PROBLEM TO WORK ON: The exercise asks for every line of the data to be reproduced exactly.

_ _ _

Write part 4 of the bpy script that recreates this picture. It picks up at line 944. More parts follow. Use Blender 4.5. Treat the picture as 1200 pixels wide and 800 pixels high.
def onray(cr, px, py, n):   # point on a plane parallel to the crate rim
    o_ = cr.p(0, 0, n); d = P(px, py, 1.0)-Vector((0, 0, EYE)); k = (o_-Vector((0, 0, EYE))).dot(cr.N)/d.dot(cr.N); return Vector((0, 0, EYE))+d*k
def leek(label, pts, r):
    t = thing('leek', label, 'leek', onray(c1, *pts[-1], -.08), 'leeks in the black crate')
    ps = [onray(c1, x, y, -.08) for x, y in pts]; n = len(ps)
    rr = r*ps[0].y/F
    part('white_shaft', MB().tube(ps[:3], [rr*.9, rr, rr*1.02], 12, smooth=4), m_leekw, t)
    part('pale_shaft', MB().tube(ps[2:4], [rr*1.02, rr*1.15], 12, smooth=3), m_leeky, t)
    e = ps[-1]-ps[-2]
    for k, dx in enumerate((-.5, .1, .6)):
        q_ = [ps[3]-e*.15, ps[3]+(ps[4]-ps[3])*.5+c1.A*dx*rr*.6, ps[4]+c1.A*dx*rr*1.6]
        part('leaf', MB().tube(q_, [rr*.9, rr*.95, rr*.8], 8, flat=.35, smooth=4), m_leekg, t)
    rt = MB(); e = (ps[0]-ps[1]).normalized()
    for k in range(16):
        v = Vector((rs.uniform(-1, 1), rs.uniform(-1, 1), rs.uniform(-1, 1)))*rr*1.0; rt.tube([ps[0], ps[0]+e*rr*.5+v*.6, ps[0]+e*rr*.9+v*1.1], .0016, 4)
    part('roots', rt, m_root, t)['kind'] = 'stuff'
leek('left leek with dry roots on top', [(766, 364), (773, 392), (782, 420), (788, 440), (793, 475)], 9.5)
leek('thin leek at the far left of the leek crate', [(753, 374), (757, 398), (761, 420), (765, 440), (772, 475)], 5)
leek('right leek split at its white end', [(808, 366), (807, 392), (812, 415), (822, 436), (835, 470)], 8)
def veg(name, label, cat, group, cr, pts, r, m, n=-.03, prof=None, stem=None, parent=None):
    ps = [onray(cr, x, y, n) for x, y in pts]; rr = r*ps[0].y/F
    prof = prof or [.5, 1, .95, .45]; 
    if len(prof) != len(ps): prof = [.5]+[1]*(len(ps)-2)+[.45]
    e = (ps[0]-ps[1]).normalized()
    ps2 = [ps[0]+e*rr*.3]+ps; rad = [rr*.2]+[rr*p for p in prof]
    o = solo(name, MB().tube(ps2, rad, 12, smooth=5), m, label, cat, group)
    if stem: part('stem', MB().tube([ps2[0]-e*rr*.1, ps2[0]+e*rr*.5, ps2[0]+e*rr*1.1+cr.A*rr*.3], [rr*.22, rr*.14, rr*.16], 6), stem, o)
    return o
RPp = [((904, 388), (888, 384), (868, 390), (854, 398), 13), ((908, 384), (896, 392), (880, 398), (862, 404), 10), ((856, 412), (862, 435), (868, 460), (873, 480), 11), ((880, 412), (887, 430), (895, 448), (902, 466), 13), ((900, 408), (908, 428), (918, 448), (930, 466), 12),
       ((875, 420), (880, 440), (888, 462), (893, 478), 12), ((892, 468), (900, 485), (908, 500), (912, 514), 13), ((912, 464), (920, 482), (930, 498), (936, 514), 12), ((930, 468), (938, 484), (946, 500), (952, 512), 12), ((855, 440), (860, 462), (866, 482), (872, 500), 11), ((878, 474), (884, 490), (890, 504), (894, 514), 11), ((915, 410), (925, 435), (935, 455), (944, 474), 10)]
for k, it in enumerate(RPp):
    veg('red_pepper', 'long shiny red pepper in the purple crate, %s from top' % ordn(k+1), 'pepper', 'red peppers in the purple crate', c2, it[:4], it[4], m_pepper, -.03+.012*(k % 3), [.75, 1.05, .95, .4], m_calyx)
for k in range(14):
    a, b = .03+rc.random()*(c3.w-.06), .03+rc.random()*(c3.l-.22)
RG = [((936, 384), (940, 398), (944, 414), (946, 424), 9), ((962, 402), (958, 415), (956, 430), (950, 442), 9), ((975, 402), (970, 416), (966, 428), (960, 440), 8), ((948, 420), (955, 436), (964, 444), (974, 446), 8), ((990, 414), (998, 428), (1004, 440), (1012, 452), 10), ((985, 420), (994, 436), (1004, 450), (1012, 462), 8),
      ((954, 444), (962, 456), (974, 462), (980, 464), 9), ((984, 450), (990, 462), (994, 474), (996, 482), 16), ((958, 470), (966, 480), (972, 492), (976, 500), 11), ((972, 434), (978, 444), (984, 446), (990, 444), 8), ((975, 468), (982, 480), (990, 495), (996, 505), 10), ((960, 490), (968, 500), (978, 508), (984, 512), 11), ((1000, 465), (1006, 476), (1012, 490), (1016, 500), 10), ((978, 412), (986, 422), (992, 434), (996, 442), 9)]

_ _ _

RESPONSE TO THIS TASK:
Write part 4 of the bpy script that recreates this picture. It picks up at line 944. More parts follow. Use Blender 4.5. Treat the picture as 1200 pixels wide and 800 pixels high.
def onray(cr, px, py, n):   # point on a plane parallel to the crate rim
    o_ = cr.p(0, 0, n); d = P(px, py, 1.0)-Vector((0, 0, EYE)); k = (o_-Vector((0, 0, EYE))).dot(cr.N)/d.dot(cr.N); return Vector((0, 0, EYE))+d*k
def leek(label, pts, r):
    t = thing('leek', label, 'leek', onray(c1, *pts[-1], -.08), 'leeks in the black crate')
    ps = [onray(c1, x, y, -.08) for x, y in pts]; n = len(ps)
    rr = r*ps[0].y/F
    part('white_shaft', MB().tube(ps[:3], [rr*.9, rr, rr*1.02], 12, smooth=4), m_leekw, t)
    part('pale_shaft', MB().tube(ps[2:4], [rr*1.02, rr*1.15], 12, smooth=3), m_leeky, t)
    e = ps[-1]-ps[-2]
    for k, dx in enumerate((-.5, .1, .6)):
        q_ = [ps[3]-e*.15, ps[3]+(ps[4]-ps[3])*.5+c1.A*dx*rr*.6, ps[4]+c1.A*dx*rr*1.6]
        part('leaf', MB().tube(q_, [rr*.9, rr*.95, rr*.8], 8, flat=.35, smooth=4), m_leekg, t)
    rt = MB(); e = (ps[0]-ps[1]).normalized()
    for k in range(16):
        v = Vector((rs.uniform(-1, 1), rs.uniform(-1, 1), rs.uniform(-1, 1)))*rr*1.0; rt.tube([ps[0], ps[0]+e*rr*.5+v*.6, ps[0]+e*rr*.9+v*1.1], .0016, 4)
    part('roots', rt, m_root, t)['kind'] = 'stuff'
leek('left leek with dry roots on top', [(766, 364), (773, 392), (782, 420), (788, 440), (793, 475)], 9.5)
leek('thin leek at the far left of the leek crate', [(753, 374), (757, 398), (761, 420), (765, 440), (772, 475)], 5)
leek('right leek split at its white end', [(808, 366), (807, 392), (812, 415), (822, 436), (835, 470)], 8)
def veg(name, label, cat, group, cr, pts, r, m, n=-.03, prof=None, stem=None, parent=None):
    ps = [onray(cr, x, y, n) for x, y in pts]; rr = r*ps[0].y/F
    prof = prof or [.5, 1, .95, .45]; 
    if len(prof) != len(ps): prof = [.5]+[1]*(len(ps)-2)+[.45]
    e = (ps[0]-ps[1]).normalized()
    ps2 = [ps[0]+e*rr*.3]+ps; rad = [rr*.2]+[rr*p for p in prof]
    o = solo(name, MB().tube(ps2, rad, 12, smooth=5), m, label, cat, group)
    if stem: part('stem', MB().tube([ps2[0]-e*rr*.1, ps2[0]+e*rr*.5, ps2[0]+e*rr*1.1+cr.A*rr*.3], [rr*.22, rr*.14, rr*.16], 6), stem, o)
    return o
RPp = [((904, 388), (888, 384), (868, 390), (854, 398), 13), ((908, 384), (896, 392), (880, 398), (862, 404), 10), ((856, 412), (862, 435), (868, 460), (873, 480), 11), ((880, 412), (887, 430), (895, 448), (902, 466), 13), ((900, 408), (908, 428), (918, 448), (930, 466), 12),
       ((875, 420), (880, 440), (888, 462), (893, 478), 12), ((892, 468), (900, 485), (908, 500), (912, 514), 13), ((912, 464), (920, 482), (930, 498), (936, 514), 12), ((930, 468), (938, 484), (946, 500), (952, 512), 12), ((855, 440), (860, 462), (866, 482), (872, 500), 11), ((878, 474), (884, 490), (890, 504), (894, 514), 11), ((915, 410), (925, 435), (935, 455), (944, 474), 10)]
for k, it in enumerate(RPp):
    veg('red_pepper', 'long shiny red pepper in the purple crate, %s from top' % ordn(k+1), 'pepper', 'red peppers in the purple crate', c2, it[:4], it[4], m_pepper, -.03+.012*(k % 3), [.75, 1.05, .95, .4], m_calyx)
for k in range(14):
    a, b = .03+rc.random()*(c3.w-.06), .03+rc.random()*(c3.l-.22)
RG = [((936, 384), (940, 398), (944, 414), (946, 424), 9), ((962, 402), (958, 415), (956, 430), (950, 442), 9), ((975, 402), (970, 416), (966, 428), (960, 440), 8), ((948, 420), (955, 436), (964, 444), (974, 446), 8), ((990, 414), (998, 428), (1004, 440), (1012, 452), 10), ((985, 420), (994, 436), (1004, 450), (1012, 462), 8),
      ((954, 444), (962, 456), (974, 462), (980, 464), 9), ((984, 450), (990, 462), (994, 474), (996, 482), 16), ((958, 470), (966, 480), (972, 492), (976, 500), 11), ((972, 434), (978, 444), (984, 446), (990, 444), 8), ((975, 468), (982, 480), (990, 495), (996, 505), 10), ((960, 490), (968, 500), (978, 508), (984, 512), 11), ((1000, 465), (1006, 476), (1012, 490), (1016, 500), 10), ((978, 412), (986, 422), (992, 434), (996, 442), 9)]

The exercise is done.